Ci si prepara alla vendemmia anticipata in Emilia-Romagna, con lo stacco dei primi grappoli di uve precoci per le basi spumante intorno al 10 agosto. Le stime attestano un drastico calo del raccolto nelle aree collinari, dove risulta più difficile fare arrivare acqua, ma a soffrire è anche la restante viticoltura, minacciata dalla carenza della risorsa idrica per le irrigazioni di soccorso e da fitopatie sempre più invasive.
«Una situazione esplosiva, che mette in allarme l’intero comparto e porterà a una netta flessione produttiva se confrontata con la media degli ultimi dieci anni, complessivamente nell’ordine del 25-30% (con picchi fino al 50%) in collina e almeno del 10% in pianura, salvo eventuali stop alle irrigazioni», dice il presidente dei viticoltori di Confagricoltura Emilia Romagna, Mirco Gianaroli che parla della «necessità di salvaguardare prima di tutto la vita della pianta e di cercare soluzioni alternative, portinnesti resistenti e tecniche agronomiche di precisione in grado di garantire un maggiore risparmio idrico; bisogna costruire bacini irrigui e investire in ricerca per arrivare a soluzioni alternative che possano offrire un sistema efficace di difesa delle produzioni vitivinicole da parassiti e malattie».
Si rivolge ai parlamentari che saranno eletti sul territorio il presidente di Confagricoltura Emilia Romagna, Marcello Bonvicini: «Il cambiamento climatico è davanti ai nostri occhi, stravolge l’intero sistema economico. Non si coltiva più senza adeguate reti idriche e senza invasi di stoccaggio nelle aree più fragili; è praticamente impossibile produrre se di fronte al proliferare di nuovi e sempre più aggressivi patogeni, l’Ue continua a chiedere agli agricoltori di ridurre l’utilizzo delle (poche) molecole a disposizione per contrastare tali minacce».

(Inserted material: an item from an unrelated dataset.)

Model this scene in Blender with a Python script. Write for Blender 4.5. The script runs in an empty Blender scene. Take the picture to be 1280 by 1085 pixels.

Il vigneto dell’Emilia-Romagna sconta nel 2022 gli effetti delle elevate temperature nella fase di fioritura (in maggio), che hanno via via accelerato la proliferazione di fitopatie del grappolo difficilmente riscontrate in passato sulle uve da vino, alle quali si sono aggiunti gli attacchi di peronospora soprattutto nelle aree colpite dalle grandinate di fine giugno e inizio luglio. Lo stress idrico ha fatto esplodere patologie latenti ma letali per la pianta quali il mal dell’esca (colpo apoplettico) e la flavescenza dorata: quest’ultima in particolare non si era mai manifestata nel territorio con tale virulenza. La moria di viti induce ora i produttori a espiantare e ripiantare, il che significa un notevole aggravio di costi oltre alla perdita di produzione. Nelle aree collinari – in Romagna come sui colli bolognesi, imolesi e su quelli parmensi e piacentini – il protrarsi dell’assenza di piogge ha provocato l’arresto della maturazione bloccando lo sviluppo della bacca. Nelle vigne di pianura, per via della scarsa allegagione, gli acini sono radi (anomalia che si è verificata in special modo sul Pignoletto).